India’s shipping sector, though small, is crucial for its energy imports that flow through the Strait of Hormuz. Recent tensions with Iran have highlighted how disruptions in this corridor can affect India’s economy and security.
Key Developments
- The Iranian‑set Persian Gulf Strait Authority will become the sole agency handling ship movements in the Strait.
- A memorandum of understanding (MoU) proposes lifting sanctions on Iran‑linked vessels and initiating talks with Oman and other Gulf states on maritime administration.
- India’s LPG strategy lacks a credible contingency plan, exposing a strategic weakness.
- The United Arab Emirates is pursuing a “Zero Hormuz dependency” strategy.
- Projects such as Chabahar were sidelined, limiting India’s options.
Important Facts
- Indian seafarers generate billions of dollars in foreign exchange annually.
- Disruptions in the Strait can affect not only oil but also LPG, diesel and other fuel supplies.
- India’s current supply chain is tightly scheduled with limited long‑term storage capacity.
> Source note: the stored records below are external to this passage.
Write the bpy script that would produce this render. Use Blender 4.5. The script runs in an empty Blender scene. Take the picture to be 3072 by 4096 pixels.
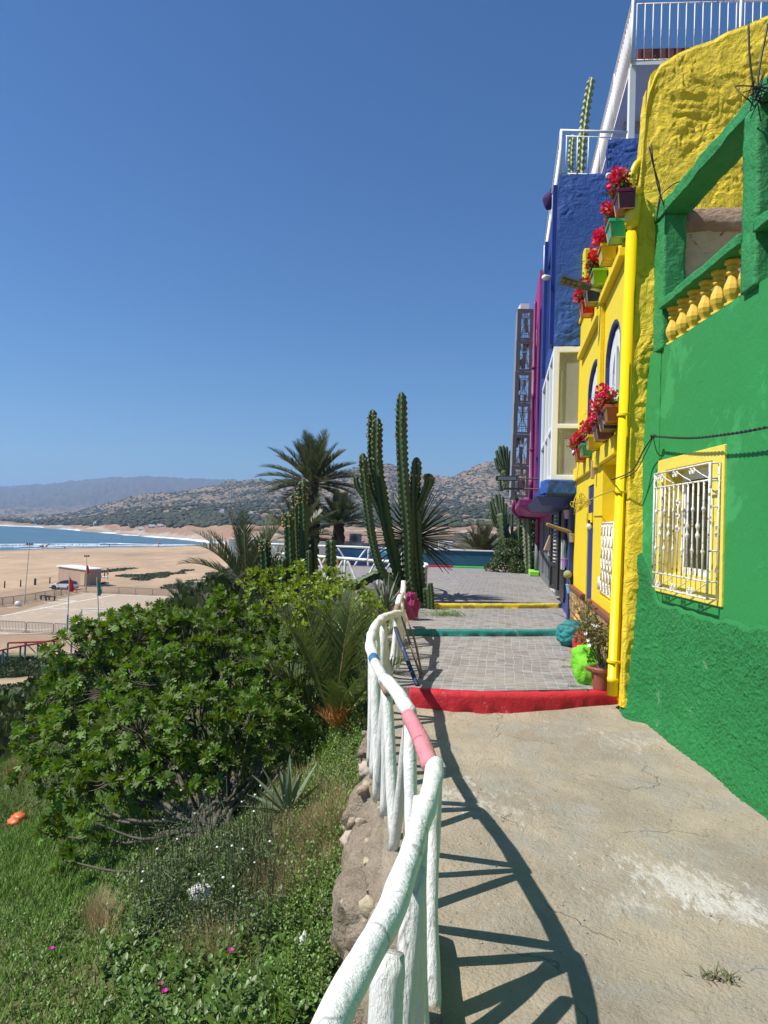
import bpy, bmesh, math, random
import numpy as np
from mathutils import Vector, Matrix, geometry
rad = math.radians
S = bpy.context.scene
C = S.collection
# ------------------------------------------------------------ camera, sky, sun, exposure
FPX = 2840.0; EYE = 1.65
def cam_matrix(roll=1.8):
    t = rad(roll); c, s = math.cos(t), math.sin(t)
    ax, bx = 50/FPX, -59/FPX
    a = ax*c - bx*s; b = ax*s + bx*c
    yaw = math.atan(a); pit = math.atan(-b*math.cos(yaw))
    return Matrix.Rotation(yaw, 4, 'Z') @ Matrix.Rotation(math.pi/2 + pit, 4, 'X') @ Matrix.Rotation(t, 4, 'Z')
CM = cam_matrix()
cam = bpy.data.objects.new('camera', bpy.data.cameras.new('camera')); C.objects.link(cam)
cam.matrix_world = Matrix.Translation((0, 0, EYE)) @ CM
cam.data.sensor_fit = 'VERTICAL'; cam.data.sensor_height = 36; cam.data.sensor_width = 27
cam.data.lens = FPX/4096*36
cam.data.clip_start = 0.05; cam.data.clip_end = 40000
S.camera = cam
SUN = Vector((-1.0, -0.25, 1.36)).normalized()
W = bpy.data.worlds.new('World'); S.world = W; W.use_nodes = True
nt = W.node_tree
bg = nt.nodes['Background']; sky = nt.nodes.new('ShaderNodeTexSky'); sky.sky_type = 'NISHITA'
sky.sun_disc = False
sky.sun_elevation = math.asin(SUN.z); sky.sun_rotation = math.atan2(SUN.x, SUN.y)
sky.altitude = 0; sky.air_density = 1.15; sky.dust_density = 0.0; sky.ozone_density = 3.2
skh = nt.nodes.new('ShaderNodeHueSaturation'); skh.inputs['Saturation'].default_value = 1.12; nt.links.new(sky.outputs[0], skh.inputs['Color'])
skm = nt.nodes.new('ShaderNodeMix'); skm.data_type = 'RGBA'; skm.blend_type = 'MULTIPLY'; skm.inputs[0].default_value = 1; skm.inputs[7].default_value = (.54, .80, 1.06, 1); nt.links.new(skh.outputs[0], skm.inputs[6])
nt.links.new(skm.outputs[2], bg.inputs[0]); bg.inputs[1].default_value = 0.072
sun = bpy.data.objects.new('sun', bpy.data.lights.new('sun', 'SUN')); C.objects.link(sun)
sun.data.energy = 4.8; sun.data.angle = rad(0.53); sun.data.color = (1.0, 0.95, 0.87)
sun.rotation_euler = SUN.to_track_quat('Z', 'Y').to_euler()
S.view_settings.view_transform = 'Standard'; S.view_settings.look = 'None'
S.view_settings.exposure = 0.46; S.view_settings.gamma = 1.0
S.cycles.volume_bounces = 1; S.cycles.max_bounces = 8; S.cycles.transparent_max_bounces = 16
S.cycles.volume_step_rate = 4.0
# ------------------------------------------------------------ measuring: photo point -> place on a known plane
FA, FB = 1.104, 0.15                      # facade line  x = FA + FB*y
def ray(px, py):
    return (CM.to_3x3() @ Vector(((px-1536)/FPX, -(py-2048)/FPX, -1.0)))
def at(px, py, X=None, Y=None, Z=None, off=None):
    d = ray(px, py)
    if Y is not None: t = Y/d.y
    elif X is not None: t = X/d.x
    elif Z is not None: t = (Z-EYE)/d.z
    else: t = (FA+off)/(d.x - FB*d.y)
    return Vector((t*d.x, t*d.y, EYE + t*d.z))
def fac(y, off=0.0, z=0.0): return Vector((FA+off+FB*y, y, z))
# ------------------------------------------------------------ noise
rng = np.random.default_rng(7); random.seed(11)
_T = np.random.default_rng(3).random((64, 64, 64))
def vnoise(x, y, z=0.0):
    x, y, z = np.broadcast_arrays(np.asarray(x, float), np.asarray(y, float), np.asarray(z, float))
    xi, yi, zi = np.floor(x).astype(int), np.floor(y).astype(int), np.floor(z).astype(int)
    fx, fy, fz = x-xi, y-yi, z-zi
    fx, fy, fz = [f*f*(3-2*f) for f in (fx, fy, fz)]
    r = 0
    for a in (0, 1):
        for b in (0, 1):
            for c in (0, 1):
                w = (fx if a else 1-fx)*(fy if b else 1-fy)*(fz if c else 1-fz)
                r = r + w*_T[(xi+a) % 64, (yi+b) % 64, (zi+c) % 64]
    return r*2-1
def fbm(x, y, z=0.0, o=4, g=0.5):
    r = 0; a = 1; t = 0
    for k in range(o):
        f = 2.03**k
        r = r + a*vnoise(np.asarray(x)*f+k*7.3, np.asarray(y)*f+k*3.1, np.asarray(z)*f+k*5.7); t += a; a *= g
    return r/t
def sstep(a, b, x):
    t = np.clip((np.asarray(x, float)-a)/(b-a), 0, 1); return t*t*(3-2*t)
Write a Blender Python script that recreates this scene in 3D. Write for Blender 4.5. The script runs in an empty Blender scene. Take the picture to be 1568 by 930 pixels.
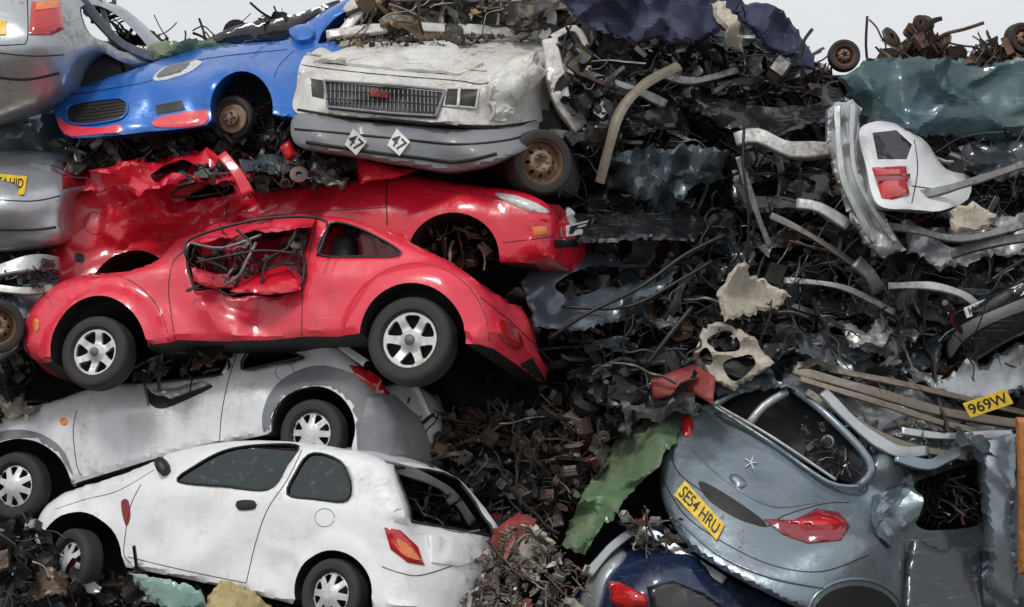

- Iran’s control of the waterway can be used as a strategic lever, as seen in the recent conflict.
Exam Relevance
The issue touches upon several GS topics: GS3 – Economy (energy security, maritime trade, sanctions), GS2 – Polity (international agreements, MoU, diplomatic negotiations), and GS1 – Geography (strategic location of the Strait). Understanding the interplay of geopolitics and trade helps answer questions on national security, resource dependence, and foreign policy.
Way Forward
- Develop a strategic contingency plan for energy imports that includes alternative sea and land corridors.
- Revive and expand the Chabahar corridor to diversify routes.
- Invest in domestic storage infrastructure and increase the fleet of Indian‑flagged carriers.
- Strengthen partnerships with Gulf states, especially Oman, to negotiate shared maritime administration.
- Monitor the evolving role of the Persian Gulf Strait Authority and adjust policies accordingly.